## WHAT YOU SHOULD DO:
Copy each line below without leaving any out.

== DATA LINES

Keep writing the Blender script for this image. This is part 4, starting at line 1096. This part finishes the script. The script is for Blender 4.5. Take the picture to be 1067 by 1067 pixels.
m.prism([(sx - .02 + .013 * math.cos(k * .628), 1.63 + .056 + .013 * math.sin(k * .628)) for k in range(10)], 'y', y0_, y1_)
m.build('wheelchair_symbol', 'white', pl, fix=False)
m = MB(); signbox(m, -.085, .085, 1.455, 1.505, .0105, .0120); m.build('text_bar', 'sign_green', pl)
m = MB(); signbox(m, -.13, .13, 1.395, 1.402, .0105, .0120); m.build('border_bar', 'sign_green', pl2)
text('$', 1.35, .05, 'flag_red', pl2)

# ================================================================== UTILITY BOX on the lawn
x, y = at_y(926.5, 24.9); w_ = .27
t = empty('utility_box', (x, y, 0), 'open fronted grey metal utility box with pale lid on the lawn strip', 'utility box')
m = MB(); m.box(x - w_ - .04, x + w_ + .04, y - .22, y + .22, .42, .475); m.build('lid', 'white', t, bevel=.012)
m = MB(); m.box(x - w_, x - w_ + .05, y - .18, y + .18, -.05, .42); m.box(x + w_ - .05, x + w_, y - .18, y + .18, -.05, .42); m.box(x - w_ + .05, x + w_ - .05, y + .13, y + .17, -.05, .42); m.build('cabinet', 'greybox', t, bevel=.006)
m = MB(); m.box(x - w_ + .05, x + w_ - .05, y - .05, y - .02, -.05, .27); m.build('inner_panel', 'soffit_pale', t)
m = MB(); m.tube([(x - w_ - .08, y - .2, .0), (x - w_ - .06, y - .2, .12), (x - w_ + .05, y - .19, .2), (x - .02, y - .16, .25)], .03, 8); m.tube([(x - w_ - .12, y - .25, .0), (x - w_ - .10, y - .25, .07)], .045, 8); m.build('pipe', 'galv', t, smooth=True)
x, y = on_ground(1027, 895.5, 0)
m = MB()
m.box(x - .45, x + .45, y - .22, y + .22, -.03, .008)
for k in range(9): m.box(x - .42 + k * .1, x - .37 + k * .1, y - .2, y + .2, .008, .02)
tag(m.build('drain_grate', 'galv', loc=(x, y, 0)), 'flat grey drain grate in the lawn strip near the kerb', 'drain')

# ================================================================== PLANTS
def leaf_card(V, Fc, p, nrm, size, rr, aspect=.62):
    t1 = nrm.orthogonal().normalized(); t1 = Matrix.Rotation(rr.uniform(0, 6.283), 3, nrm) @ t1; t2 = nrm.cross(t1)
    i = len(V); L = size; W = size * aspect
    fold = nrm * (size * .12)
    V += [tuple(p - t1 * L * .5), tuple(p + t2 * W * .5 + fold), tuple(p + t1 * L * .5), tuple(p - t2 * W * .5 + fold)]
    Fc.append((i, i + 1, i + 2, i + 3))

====

## SOLUTION FOR THIS EXERCISE:
Keep writing the Blender script for this image. This is part 4, starting at line 1096. This part finishes the script. The script is for Blender 4.5. Take the picture to be 1067 by 1067 pixels.
m.prism([(sx - .02 + .013 * math.cos(k * .628), 1.63 + .056 + .013 * math.sin(k * .628)) for k in range(10)], 'y', y0_, y1_)
m.build('wheelchair_symbol', 'white', pl, fix=False)
m = MB(); signbox(m, -.085, .085, 1.455, 1.505, .0105, .0120); m.build('text_bar', 'sign_green', pl)
m = MB(); signbox(m, -.13, .13, 1.395, 1.402, .0105, .0120); m.build('border_bar', 'sign_green', pl2)
text('$', 1.35, .05, 'flag_red', pl2)

# ================================================================== UTILITY BOX on the lawn
x, y = at_y(926.5, 24.9); w_ = .27
t = empty('utility_box', (x, y, 0), 'open fronted grey metal utility box with pale lid on the lawn strip', 'utility box')
m = MB(); m.box(x - w_ - .04, x + w_ + .04, y - .22, y + .22, .42, .475); m.build('lid', 'white', t, bevel=.012)
m = MB(); m.box(x - w_, x - w_ + .05, y - .18, y + .18, -.05, .42); m.box(x + w_ - .05, x + w_, y - .18, y + .18, -.05, .42); m.box(x - w_ + .05, x + w_ - .05, y + .13, y + .17, -.05, .42); m.build('cabinet', 'greybox', t, bevel=.006)
m = MB(); m.box(x - w_ + .05, x + w_ - .05, y - .05, y - .02, -.05, .27); m.build('inner_panel', 'soffit_pale', t)
m = MB(); m.tube([(x - w_ - .08, y - .2, .0), (x - w_ - .06, y - .2, .12), (x - w_ + .05, y - .19, .2), (x - .02, y - .16, .25)], .03, 8); m.tube([(x - w_ - .12, y - .25, .0), (x - w_ - .10, y - .25, .07)], .045, 8); m.build('pipe', 'galv', t, smooth=True)
x, y = on_ground(1027, 895.5, 0)
m = MB()
m.box(x - .45, x + .45, y - .22, y + .22, -.03, .008)
for k in range(9): m.box(x - .42 + k * .1, x - .37 + k * .1, y - .2, y + .2, .008, .02)
tag(m.build('drain_grate', 'galv', loc=(x, y, 0)), 'flat grey drain grate in the lawn strip near the kerb', 'drain')

# ================================================================== PLANTS
def leaf_card(V, Fc, p, nrm, size, rr, aspect=.62):
    t1 = nrm.orthogonal().normalized(); t1 = Matrix.Rotation(rr.uniform(0, 6.283), 3, nrm) @ t1; t2 = nrm.cross(t1)
    i = len(V); L = size; W = size * aspect
    fold = nrm * (size * .12)
    V += [tuple(p - t1 * L * .5), tuple(p + t2 * W * .5 + fold), tuple(p + t1 * L * .5), tuple(p - t2 * W * .5 + fold)]
    Fc.append((i, i + 1, i + 2, i + 3))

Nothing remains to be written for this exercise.